▶ [YOUR INSTRUCTIONS] Copy the data precisely, keeping every character.

========================

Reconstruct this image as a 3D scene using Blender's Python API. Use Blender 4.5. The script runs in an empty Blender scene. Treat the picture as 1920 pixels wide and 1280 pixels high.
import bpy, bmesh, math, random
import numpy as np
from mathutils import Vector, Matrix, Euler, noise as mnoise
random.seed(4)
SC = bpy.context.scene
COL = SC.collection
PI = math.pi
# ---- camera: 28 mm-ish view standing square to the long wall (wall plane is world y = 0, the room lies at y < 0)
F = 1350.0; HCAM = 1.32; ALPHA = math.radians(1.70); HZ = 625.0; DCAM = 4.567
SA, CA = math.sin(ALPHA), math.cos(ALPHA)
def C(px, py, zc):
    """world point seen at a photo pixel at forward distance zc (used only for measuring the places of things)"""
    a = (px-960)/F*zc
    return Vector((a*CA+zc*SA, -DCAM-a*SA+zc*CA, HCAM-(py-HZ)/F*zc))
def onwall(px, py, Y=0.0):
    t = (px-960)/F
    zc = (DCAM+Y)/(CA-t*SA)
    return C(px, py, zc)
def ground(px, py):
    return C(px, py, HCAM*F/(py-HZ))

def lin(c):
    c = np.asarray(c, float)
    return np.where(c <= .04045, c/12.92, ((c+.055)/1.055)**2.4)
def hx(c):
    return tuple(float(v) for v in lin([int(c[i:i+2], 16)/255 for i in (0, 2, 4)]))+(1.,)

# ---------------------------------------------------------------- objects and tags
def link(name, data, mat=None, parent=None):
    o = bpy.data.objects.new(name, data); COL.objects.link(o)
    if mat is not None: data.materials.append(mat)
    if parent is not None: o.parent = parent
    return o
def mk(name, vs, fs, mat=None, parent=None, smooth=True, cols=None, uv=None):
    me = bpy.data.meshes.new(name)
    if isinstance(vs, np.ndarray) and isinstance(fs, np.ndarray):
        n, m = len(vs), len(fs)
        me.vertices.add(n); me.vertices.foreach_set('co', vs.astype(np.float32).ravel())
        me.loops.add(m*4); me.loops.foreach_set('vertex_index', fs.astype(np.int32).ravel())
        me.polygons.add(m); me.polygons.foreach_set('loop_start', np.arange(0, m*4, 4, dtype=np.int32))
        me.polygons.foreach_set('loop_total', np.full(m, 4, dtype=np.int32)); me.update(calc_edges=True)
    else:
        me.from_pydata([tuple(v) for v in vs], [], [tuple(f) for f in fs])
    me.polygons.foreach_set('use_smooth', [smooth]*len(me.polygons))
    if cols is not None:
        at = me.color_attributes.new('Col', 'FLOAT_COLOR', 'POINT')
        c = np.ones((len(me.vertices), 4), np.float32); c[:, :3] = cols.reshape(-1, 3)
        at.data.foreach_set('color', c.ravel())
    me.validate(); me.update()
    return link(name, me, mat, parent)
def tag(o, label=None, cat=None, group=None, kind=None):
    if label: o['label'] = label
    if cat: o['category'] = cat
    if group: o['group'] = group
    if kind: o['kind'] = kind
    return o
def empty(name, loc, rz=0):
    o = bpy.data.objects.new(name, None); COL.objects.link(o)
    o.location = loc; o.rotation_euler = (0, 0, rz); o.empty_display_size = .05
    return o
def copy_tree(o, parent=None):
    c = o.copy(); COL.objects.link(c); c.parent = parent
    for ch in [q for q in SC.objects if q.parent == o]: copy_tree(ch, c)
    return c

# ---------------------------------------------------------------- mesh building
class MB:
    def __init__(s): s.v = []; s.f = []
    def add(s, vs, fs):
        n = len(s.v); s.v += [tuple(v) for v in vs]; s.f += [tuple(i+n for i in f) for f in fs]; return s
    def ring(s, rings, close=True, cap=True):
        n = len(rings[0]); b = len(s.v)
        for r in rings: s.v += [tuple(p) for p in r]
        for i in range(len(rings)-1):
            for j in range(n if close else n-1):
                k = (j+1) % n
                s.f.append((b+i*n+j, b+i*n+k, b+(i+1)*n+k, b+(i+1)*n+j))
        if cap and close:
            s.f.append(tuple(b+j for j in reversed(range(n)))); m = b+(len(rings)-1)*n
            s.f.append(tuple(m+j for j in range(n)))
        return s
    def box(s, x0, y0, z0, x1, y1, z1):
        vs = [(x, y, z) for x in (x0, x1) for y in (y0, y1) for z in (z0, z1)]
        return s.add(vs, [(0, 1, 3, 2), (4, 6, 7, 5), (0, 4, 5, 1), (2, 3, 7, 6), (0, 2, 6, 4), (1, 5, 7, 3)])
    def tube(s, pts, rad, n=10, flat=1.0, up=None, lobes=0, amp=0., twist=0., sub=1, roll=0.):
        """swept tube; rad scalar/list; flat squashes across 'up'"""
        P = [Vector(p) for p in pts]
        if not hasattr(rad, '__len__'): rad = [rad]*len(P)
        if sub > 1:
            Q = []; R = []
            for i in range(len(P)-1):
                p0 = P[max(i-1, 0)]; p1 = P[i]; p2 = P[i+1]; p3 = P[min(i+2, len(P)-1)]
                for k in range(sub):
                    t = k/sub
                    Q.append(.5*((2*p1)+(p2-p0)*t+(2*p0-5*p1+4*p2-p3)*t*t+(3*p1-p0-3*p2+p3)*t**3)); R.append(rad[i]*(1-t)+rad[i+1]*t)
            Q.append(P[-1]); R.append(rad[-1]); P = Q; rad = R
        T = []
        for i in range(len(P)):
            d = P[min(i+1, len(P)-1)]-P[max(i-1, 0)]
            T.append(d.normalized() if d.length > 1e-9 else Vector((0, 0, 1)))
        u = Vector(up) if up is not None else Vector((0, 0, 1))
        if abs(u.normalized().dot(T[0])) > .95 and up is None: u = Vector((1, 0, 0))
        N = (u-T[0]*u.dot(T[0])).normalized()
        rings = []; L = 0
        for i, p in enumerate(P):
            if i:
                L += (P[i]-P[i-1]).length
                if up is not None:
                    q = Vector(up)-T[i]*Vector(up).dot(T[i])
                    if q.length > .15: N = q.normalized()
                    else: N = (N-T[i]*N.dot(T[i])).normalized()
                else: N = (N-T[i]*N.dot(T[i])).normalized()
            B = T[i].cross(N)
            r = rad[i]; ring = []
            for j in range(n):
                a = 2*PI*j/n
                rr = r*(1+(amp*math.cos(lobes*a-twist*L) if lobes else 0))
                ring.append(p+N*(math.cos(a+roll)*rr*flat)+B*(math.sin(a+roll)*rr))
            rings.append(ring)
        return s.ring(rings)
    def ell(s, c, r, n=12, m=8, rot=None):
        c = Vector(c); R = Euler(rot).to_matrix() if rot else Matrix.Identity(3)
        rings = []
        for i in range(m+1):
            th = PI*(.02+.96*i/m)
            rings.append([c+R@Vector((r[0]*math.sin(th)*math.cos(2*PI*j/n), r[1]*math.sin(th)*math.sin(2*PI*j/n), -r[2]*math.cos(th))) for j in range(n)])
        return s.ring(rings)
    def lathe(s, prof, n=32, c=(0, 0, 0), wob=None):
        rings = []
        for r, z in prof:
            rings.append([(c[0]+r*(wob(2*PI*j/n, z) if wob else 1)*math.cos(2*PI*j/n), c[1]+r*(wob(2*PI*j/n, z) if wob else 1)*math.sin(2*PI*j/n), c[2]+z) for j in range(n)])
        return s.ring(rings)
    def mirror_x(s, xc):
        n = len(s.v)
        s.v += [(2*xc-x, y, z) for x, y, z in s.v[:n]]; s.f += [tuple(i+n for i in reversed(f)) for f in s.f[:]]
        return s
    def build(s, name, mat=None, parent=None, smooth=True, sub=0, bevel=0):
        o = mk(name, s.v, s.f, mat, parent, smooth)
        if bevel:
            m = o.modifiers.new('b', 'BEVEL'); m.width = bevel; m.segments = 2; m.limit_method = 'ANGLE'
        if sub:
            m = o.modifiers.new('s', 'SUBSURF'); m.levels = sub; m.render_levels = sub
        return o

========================

▶ [THE COMPLETED TASK]
Reconstruct this image as a 3D scene using Blender's Python API. Use Blender 4.5. The script runs in an empty Blender scene. Treat the picture as 1920 pixels wide and 1280 pixels high.
import bpy, bmesh, math, random
import numpy as np
from mathutils import Vector, Matrix, Euler, noise as mnoise
random.seed(4)
SC = bpy.context.scene
COL = SC.collection
PI = math.pi
# ---- camera: 28 mm-ish view standing square to the long wall (wall plane is world y = 0, the room lies at y < 0)
F = 1350.0; HCAM = 1.32; ALPHA = math.radians(1.70); HZ = 625.0; DCAM = 4.567
SA, CA = math.sin(ALPHA), math.cos(ALPHA)
def C(px, py, zc):
    """world point seen at a photo pixel at forward distance zc (used only for measuring the places of things)"""
    a = (px-960)/F*zc
    return Vector((a*CA+zc*SA, -DCAM-a*SA+zc*CA, HCAM-(py-HZ)/F*zc))
def onwall(px, py, Y=0.0):
    t = (px-960)/F
    zc = (DCAM+Y)/(CA-t*SA)
    return C(px, py, zc)
def ground(px, py):
    return C(px, py, HCAM*F/(py-HZ))

def lin(c):
    c = np.asarray(c, float)
    return np.where(c <= .04045, c/12.92, ((c+.055)/1.055)**2.4)
def hx(c):
    return tuple(float(v) for v in lin([int(c[i:i+2], 16)/255 for i in (0, 2, 4)]))+(1.,)

# ---------------------------------------------------------------- objects and tags
def link(name, data, mat=None, parent=None):
    o = bpy.data.objects.new(name, data); COL.objects.link(o)
    if mat is not None: data.materials.append(mat)
    if parent is not None: o.parent = parent
    return o
def mk(name, vs, fs, mat=None, parent=None, smooth=True, cols=None, uv=None):
    me = bpy.data.meshes.new(name)
    if isinstance(vs, np.ndarray) and isinstance(fs, np.ndarray):
        n, m = len(vs), len(fs)
        me.vertices.add(n); me.vertices.foreach_set('co', vs.astype(np.float32).ravel())
        me.loops.add(m*4); me.loops.foreach_set('vertex_index', fs.astype(np.int32).ravel())
        me.polygons.add(m); me.polygons.foreach_set('loop_start', np.arange(0, m*4, 4, dtype=np.int32))
        me.polygons.foreach_set('loop_total', np.full(m, 4, dtype=np.int32)); me.update(calc_edges=True)
    else:
        me.from_pydata([tuple(v) for v in vs], [], [tuple(f) for f in fs])
    me.polygons.foreach_set('use_smooth', [smooth]*len(me.polygons))
    if cols is not None:
        at = me.color_attributes.new('Col', 'FLOAT_COLOR', 'POINT')
        c = np.ones((len(me.vertices), 4), np.float32); c[:, :3] = cols.reshape(-1, 3)
        at.data.foreach_set('color', c.ravel())
    me.validate(); me.update()
    return link(name, me, mat, parent)
def tag(o, label=None, cat=None, group=None, kind=None):
    if label: o['label'] = label
    if cat: o['category'] = cat
    if group: o['group'] = group
    if kind: o['kind'] = kind
    return o
def empty(name, loc, rz=0):
    o = bpy.data.objects.new(name, None); COL.objects.link(o)
    o.location = loc; o.rotation_euler = (0, 0, rz); o.empty_display_size = .05
    return o
def copy_tree(o, parent=None):
    c = o.copy(); COL.objects.link(c); c.parent = parent
    for ch in [q for q in SC.objects if q.parent == o]: copy_tree(ch, c)
    return c

# ---------------------------------------------------------------- mesh building
class MB:
    def __init__(s): s.v = []; s.f = []
    def add(s, vs, fs):
        n = len(s.v); s.v += [tuple(v) for v in vs]; s.f += [tuple(i+n for i in f) for f in fs]; return s
    def ring(s, rings, close=True, cap=True):
        n = len(rings[0]); b = len(s.v)
        for r in rings: s.v += [tuple(p) for p in r]
        for i in range(len(rings)-1):
            for j in range(n if close else n-1):
                k = (j+1) % n
                s.f.append((b+i*n+j, b+i*n+k, b+(i+1)*n+k, b+(i+1)*n+j))
        if cap and close:
            s.f.append(tuple(b+j for j in reversed(range(n)))); m = b+(len(rings)-1)*n
            s.f.append(tuple(m+j for j in range(n)))
        return s
    def box(s, x0, y0, z0, x1, y1, z1):
        vs = [(x, y, z) for x in (x0, x1) for y in (y0, y1) for z in (z0, z1)]
        return s.add(vs, [(0, 1, 3, 2), (4, 6, 7, 5), (0, 4, 5, 1), (2, 3, 7, 6), (0, 2, 6, 4), (1, 5, 7, 3)])
    def tube(s, pts, rad, n=10, flat=1.0, up=None, lobes=0, amp=0., twist=0., sub=1, roll=0.):
        """swept tube; rad scalar/list; flat squashes across 'up'"""
        P = [Vector(p) for p in pts]
        if not hasattr(rad, '__len__'): rad = [rad]*len(P)
        if sub > 1:
            Q = []; R = []
            for i in range(len(P)-1):
                p0 = P[max(i-1, 0)]; p1 = P[i]; p2 = P[i+1]; p3 = P[min(i+2, len(P)-1)]
                for k in range(sub):
                    t = k/sub
                    Q.append(.5*((2*p1)+(p2-p0)*t+(2*p0-5*p1+4*p2-p3)*t*t+(3*p1-p0-3*p2+p3)*t**3)); R.append(rad[i]*(1-t)+rad[i+1]*t)
            Q.append(P[-1]); R.append(rad[-1]); P = Q; rad = R
        T = []
        for i in range(len(P)):
            d = P[min(i+1, len(P)-1)]-P[max(i-1, 0)]
            T.append(d.normalized() if d.length > 1e-9 else Vector((0, 0, 1)))
        u = Vector(up) if up is not None else Vector((0, 0, 1))
        if abs(u.normalized().dot(T[0])) > .95 and up is None: u = Vector((1, 0, 0))
        N = (u-T[0]*u.dot(T[0])).normalized()
        rings = []; L = 0
        for i, p in enumerate(P):
            if i:
                L += (P[i]-P[i-1]).length
                if up is not None:
                    q = Vector(up)-T[i]*Vector(up).dot(T[i])
                    if q.length > .15: N = q.normalized()
                    else: N = (N-T[i]*N.dot(T[i])).normalized()
                else: N = (N-T[i]*N.dot(T[i])).normalized()
            B = T[i].cross(N)
            r = rad[i]; ring = []
            for j in range(n):
                a = 2*PI*j/n
                rr = r*(1+(amp*math.cos(lobes*a-twist*L) if lobes else 0))
                ring.append(p+N*(math.cos(a+roll)*rr*flat)+B*(math.sin(a+roll)*rr))
            rings.append(ring)
        return s.ring(rings)
    def ell(s, c, r, n=12, m=8, rot=None):
        c = Vector(c); R = Euler(rot).to_matrix() if rot else Matrix.Identity(3)
        rings = []
        for i in range(m+1):
            th = PI*(.02+.96*i/m)
            rings.append([c+R@Vector((r[0]*math.sin(th)*math.cos(2*PI*j/n), r[1]*math.sin(th)*math.sin(2*PI*j/n), -r[2]*math.cos(th))) for j in range(n)])
        return s.ring(rings)
    def lathe(s, prof, n=32, c=(0, 0, 0), wob=None):
        rings = []
        for r, z in prof:
            rings.append([(c[0]+r*(wob(2*PI*j/n, z) if wob else 1)*math.cos(2*PI*j/n), c[1]+r*(wob(2*PI*j/n, z) if wob else 1)*math.sin(2*PI*j/n), c[2]+z) for j in range(n)])
        return s.ring(rings)
    def mirror_x(s, xc):
        n = len(s.v)
        s.v += [(2*xc-x, y, z) for x, y, z in s.v[:n]]; s.f += [tuple(i+n for i in reversed(f)) for f in s.f[:]]
        return s
    def build(s, name, mat=None, parent=None, smooth=True, sub=0, bevel=0):
        o = mk(name, s.v, s.f, mat, parent, smooth)
        if bevel:
            m = o.modifiers.new('b', 'BEVEL'); m.width = bevel; m.segments = 2; m.limit_method = 'ANGLE'
        if sub:
            m = o.modifiers.new('s', 'SUBSURF'); m.levels = sub; m.render_levels = sub
        return o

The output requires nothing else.